May 16, 2023 - Introduced by Representatives Hurd, Brooks, Emerson, Snyder, Steffen, Rozar, Allen, C. Anderson, Behnke, Brandtjen, Dittrich, Donovan, Doyle, Duchow, Edming, Green, Gundrum, Joers, Kitchens, Murphy, O’Connor, Ortiz-Velez, Penterman, Petryk, Plumer, Rettinger, Schmidt, Schraa, Shankland, Sinicki, Swearingen, Wichgers and Krug, cosponsored by Senators Jagler, Quinn, Feyen, Jacque, Stroebel and Stafsholt. Referred to Committee on Housing and Real Estate.
AB265,,22An Act to create 234.661 of the statutes; relating to: a main street housing rehabilitation revolving loan fund and loan program. AB265,,33Analysis by the Legislative Reference Bureau This bill establishes a main street housing rehabilitation revolving loan fund under the jurisdiction and control of the Wisconsin Housing and Economic Development Authority. The purpose of the fund is for WHEDA to award loans as provided in the bill to owners of rental housing for eligible projects. A project is eligible under the bill if it is for housing rehabilitation of single-family or multifamily rental housing to which all of the following apply:
1. Is located on the second or third floor of an existing two- or three-story building with a commercial use on the main floor, if the space in the building that is devoted to a commercial use constitutes no more than two-thirds of the building’s gross square footage.
2. Was constructed at least 40 years prior to the loan application.
3. Has not been significantly improved for at least 30 years prior to the loan application.
4. Is vacant or has been underutilized.
5. Constitutes workforce housing. The bill defines workforce housing based on the ratio of housing costs and the ratio of household income to the area median income of the county in which the rental housing is located, adjusted for family size, as published annually by the federal Department of Housing and Urban Development.

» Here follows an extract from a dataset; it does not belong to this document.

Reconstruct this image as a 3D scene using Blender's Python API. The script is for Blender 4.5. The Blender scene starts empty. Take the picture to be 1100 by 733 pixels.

Under the bill, eligible housing rehabilitation consists of improvements to maintain the housing in a decent, safe, and sanitary condition or to restore it to that condition, including any of the following:
1. Repairing or replacing a heating system, electrical system, internal plumbing system, interior wall or ceiling, roof, window, exterior door, or flooring.
2. Repairing or replacing insulation or siding.

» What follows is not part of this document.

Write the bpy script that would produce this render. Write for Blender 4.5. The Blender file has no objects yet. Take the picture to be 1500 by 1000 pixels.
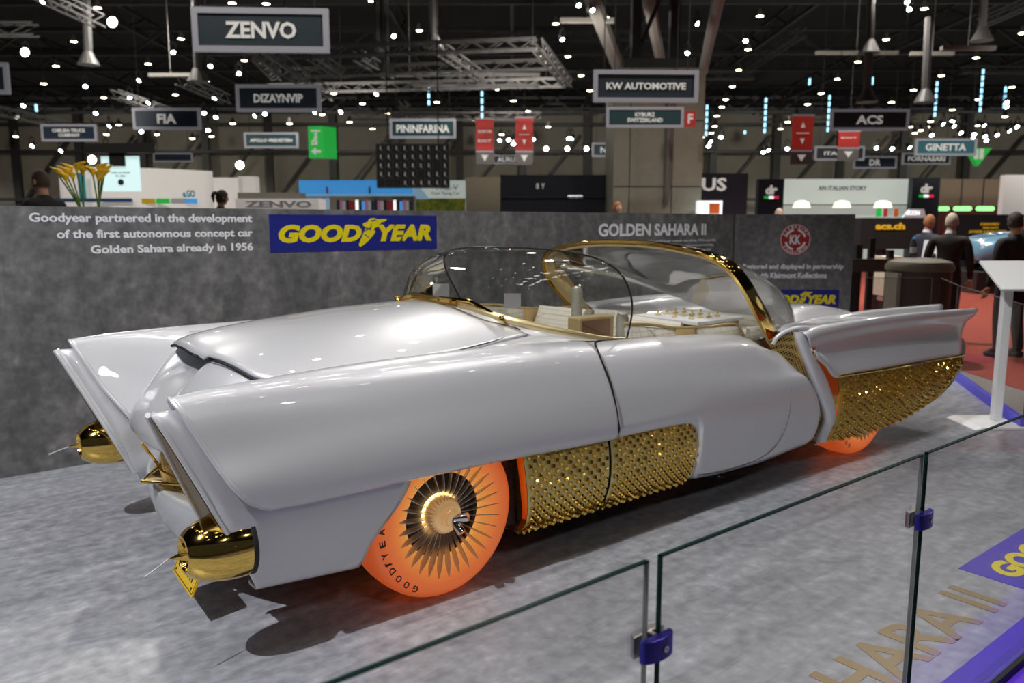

3. Remediating lead paint or asbestos.
In accordance with a semiannual application process established by WHEDA, an owner of rental housing may apply to WHEDA for a loan for an eligible project under the program, but WHEDA may not award the loan unless the rental housing owner and the political subdivision having jurisdiction of the housing rehabilitation project demonstrate to the satisfaction of WHEDA in one or more forms prescribed by WHEDA that all of the following apply:
1. The owner has secured has secured the necessary financial resources for the total cost of the housing rehabilitation project not to be covered by a loan from WHEDA.
2. The owner has secured all applicable federal, state, and local government permits or other approvals for the eligible project.
3. The eligible political subdivision has reduced the cost of rental housing in connection with the eligible project by voluntarily revising zoning ordinances, subdivision regulations, or other land development regulations to increase development density, expedite approvals, reduce impact fees, or reduce parking, building, or other development costs with respect to the eligible project.
4. The eligible political subdivision is in compliance with certain statutory housing planning and reporting requirements.
5. The eligible political subdivision has updated the housing element of its comprehensive plan required by statute within the immediately preceding five years.
If in any application cycle there are insufficient moneys available in the main street housing rehabilitation revolving loan fund to fund all applications that meet the requirements of the bill and are otherwise acceptable to WHEDA, WHEDA is required to prioritize funding loans for eligible projects in eligible political subdivisions that have reduced the cost of rental housing as described in item 3 above with respect to the political subdivision as a whole.
The bill requires that WHEDA enter into an agreement with each owner of rental housing receiving a loan under the bill that establishes the term and other conditions of the loan. The agreement is required to include certain provisions, some of which are to be recorded with the applicable register of deeds and to run with the land, that are designed to ensure that the rental housing rehabilitated using loan proceeds remains workforce housing for at least 10 years.
Additionally, the bill requires WHEDA, for a period of four years, to set aside 30 percent of any moneys appropriated to the fund in the 2023-25 fiscal biennium for rental housing rehabilitation projects in cities, villages, and towns with a population of 10,000 or less. The bill also limits the amount of each loan to $20,000 per dwelling unit or 25 percent of the total cost of the housing rehabilitation project, whichever is less.
Finally, the bill prohibits WHEDA from charging any interest on a loan, requires that WHEDA take actions to market the availability of loans under the bill, and requires WHEDA to submit annual reports to the Joint Committee on Finance and legislative committees having jurisdiction over housing relating to the loan program and the main street housing rehabilitation revolving loan fund created under the bill.